_TASK DESCRIPTION_
Beginning with the line that contains "(.0014, .0012, .0009), 0, .1, .7)", extract each line through the end of the listing below, with no additions or omissions.

*****

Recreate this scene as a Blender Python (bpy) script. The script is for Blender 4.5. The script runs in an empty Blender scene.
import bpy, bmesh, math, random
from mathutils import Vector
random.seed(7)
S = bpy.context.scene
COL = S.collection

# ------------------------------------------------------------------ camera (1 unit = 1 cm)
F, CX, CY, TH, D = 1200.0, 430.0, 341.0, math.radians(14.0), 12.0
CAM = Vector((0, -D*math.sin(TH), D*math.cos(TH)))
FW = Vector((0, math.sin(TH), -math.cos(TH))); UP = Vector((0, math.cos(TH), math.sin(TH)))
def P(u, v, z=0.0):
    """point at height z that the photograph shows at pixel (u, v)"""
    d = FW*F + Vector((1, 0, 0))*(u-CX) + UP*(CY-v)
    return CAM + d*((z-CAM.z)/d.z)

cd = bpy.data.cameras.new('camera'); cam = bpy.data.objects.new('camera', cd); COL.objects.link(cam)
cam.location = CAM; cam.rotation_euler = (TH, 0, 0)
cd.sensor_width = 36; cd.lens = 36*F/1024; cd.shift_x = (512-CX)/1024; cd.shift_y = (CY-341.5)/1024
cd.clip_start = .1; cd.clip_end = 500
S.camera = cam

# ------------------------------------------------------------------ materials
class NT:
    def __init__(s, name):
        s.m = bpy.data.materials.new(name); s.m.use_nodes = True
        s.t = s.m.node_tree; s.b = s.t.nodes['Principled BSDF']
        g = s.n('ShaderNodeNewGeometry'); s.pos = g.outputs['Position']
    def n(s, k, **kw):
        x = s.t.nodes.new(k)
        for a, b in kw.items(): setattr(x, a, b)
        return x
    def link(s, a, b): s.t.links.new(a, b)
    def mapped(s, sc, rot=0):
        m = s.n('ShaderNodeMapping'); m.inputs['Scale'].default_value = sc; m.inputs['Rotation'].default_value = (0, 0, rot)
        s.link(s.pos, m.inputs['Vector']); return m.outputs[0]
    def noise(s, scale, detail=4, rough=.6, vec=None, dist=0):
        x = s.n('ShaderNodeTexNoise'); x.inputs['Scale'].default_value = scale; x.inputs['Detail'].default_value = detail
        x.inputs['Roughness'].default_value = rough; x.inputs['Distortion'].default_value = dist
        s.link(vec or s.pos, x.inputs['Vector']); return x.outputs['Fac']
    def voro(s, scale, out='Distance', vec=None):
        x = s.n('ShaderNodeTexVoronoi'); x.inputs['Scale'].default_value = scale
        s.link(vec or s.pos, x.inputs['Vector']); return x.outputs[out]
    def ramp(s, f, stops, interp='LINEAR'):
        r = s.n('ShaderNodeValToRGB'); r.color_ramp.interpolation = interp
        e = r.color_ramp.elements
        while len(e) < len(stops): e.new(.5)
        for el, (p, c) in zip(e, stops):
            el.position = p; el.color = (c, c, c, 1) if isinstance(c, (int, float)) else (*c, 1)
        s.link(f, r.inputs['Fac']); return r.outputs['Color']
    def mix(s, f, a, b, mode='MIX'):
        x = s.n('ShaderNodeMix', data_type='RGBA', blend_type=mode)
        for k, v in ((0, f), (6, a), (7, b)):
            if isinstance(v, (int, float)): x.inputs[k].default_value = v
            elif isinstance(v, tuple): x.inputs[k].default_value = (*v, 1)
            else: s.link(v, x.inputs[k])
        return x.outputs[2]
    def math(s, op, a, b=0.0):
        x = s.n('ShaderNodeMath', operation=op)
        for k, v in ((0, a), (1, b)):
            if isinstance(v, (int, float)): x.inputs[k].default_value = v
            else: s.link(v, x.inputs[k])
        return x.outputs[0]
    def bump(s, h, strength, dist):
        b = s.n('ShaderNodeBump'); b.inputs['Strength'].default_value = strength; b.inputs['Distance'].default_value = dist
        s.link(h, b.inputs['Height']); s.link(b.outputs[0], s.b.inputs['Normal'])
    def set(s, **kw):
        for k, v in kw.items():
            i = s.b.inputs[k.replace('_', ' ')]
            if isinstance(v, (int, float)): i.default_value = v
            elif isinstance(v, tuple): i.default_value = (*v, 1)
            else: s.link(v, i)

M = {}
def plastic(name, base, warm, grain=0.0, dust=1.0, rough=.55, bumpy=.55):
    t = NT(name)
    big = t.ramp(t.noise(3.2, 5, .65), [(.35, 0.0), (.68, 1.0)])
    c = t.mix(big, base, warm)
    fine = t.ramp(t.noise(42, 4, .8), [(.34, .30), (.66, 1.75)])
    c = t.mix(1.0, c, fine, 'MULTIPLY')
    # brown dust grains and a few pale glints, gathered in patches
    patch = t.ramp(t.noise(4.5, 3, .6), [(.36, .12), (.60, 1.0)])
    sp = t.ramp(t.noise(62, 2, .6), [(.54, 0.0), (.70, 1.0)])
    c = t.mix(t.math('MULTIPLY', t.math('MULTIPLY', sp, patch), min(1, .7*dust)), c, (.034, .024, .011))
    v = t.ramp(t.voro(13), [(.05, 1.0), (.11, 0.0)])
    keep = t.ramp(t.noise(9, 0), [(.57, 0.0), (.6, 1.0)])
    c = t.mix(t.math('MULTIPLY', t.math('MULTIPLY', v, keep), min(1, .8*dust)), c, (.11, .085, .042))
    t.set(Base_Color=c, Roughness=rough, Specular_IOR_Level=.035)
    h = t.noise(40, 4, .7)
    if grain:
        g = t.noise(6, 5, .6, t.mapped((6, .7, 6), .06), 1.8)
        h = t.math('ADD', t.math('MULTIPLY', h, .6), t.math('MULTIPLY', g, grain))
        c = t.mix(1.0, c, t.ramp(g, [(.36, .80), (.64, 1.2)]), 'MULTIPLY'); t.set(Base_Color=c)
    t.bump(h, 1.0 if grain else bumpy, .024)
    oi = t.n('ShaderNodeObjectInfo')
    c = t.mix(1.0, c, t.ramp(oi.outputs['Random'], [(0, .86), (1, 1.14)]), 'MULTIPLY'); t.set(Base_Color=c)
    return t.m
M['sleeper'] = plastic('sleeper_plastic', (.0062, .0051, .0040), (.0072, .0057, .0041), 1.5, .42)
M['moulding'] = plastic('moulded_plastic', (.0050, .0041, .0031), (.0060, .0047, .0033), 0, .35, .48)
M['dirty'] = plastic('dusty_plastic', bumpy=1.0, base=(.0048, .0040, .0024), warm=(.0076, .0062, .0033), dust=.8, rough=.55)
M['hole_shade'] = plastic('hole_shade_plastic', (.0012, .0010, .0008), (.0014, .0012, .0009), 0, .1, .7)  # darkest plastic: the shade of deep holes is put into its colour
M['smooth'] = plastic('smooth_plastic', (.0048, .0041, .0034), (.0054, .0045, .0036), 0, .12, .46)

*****

_FULL SOLUTION_
M['hole_shade'] = plastic('hole_shade_plastic', (.0012, .0010, .0008), (.0014, .0012, .0009), 0, .1, .7)  # darkest plastic: the shade of deep holes is put into its colour
M['smooth'] = plastic('smooth_plastic', (.0048, .0041, .0034), (.0054, .0045, .0036), 0, .12, .46)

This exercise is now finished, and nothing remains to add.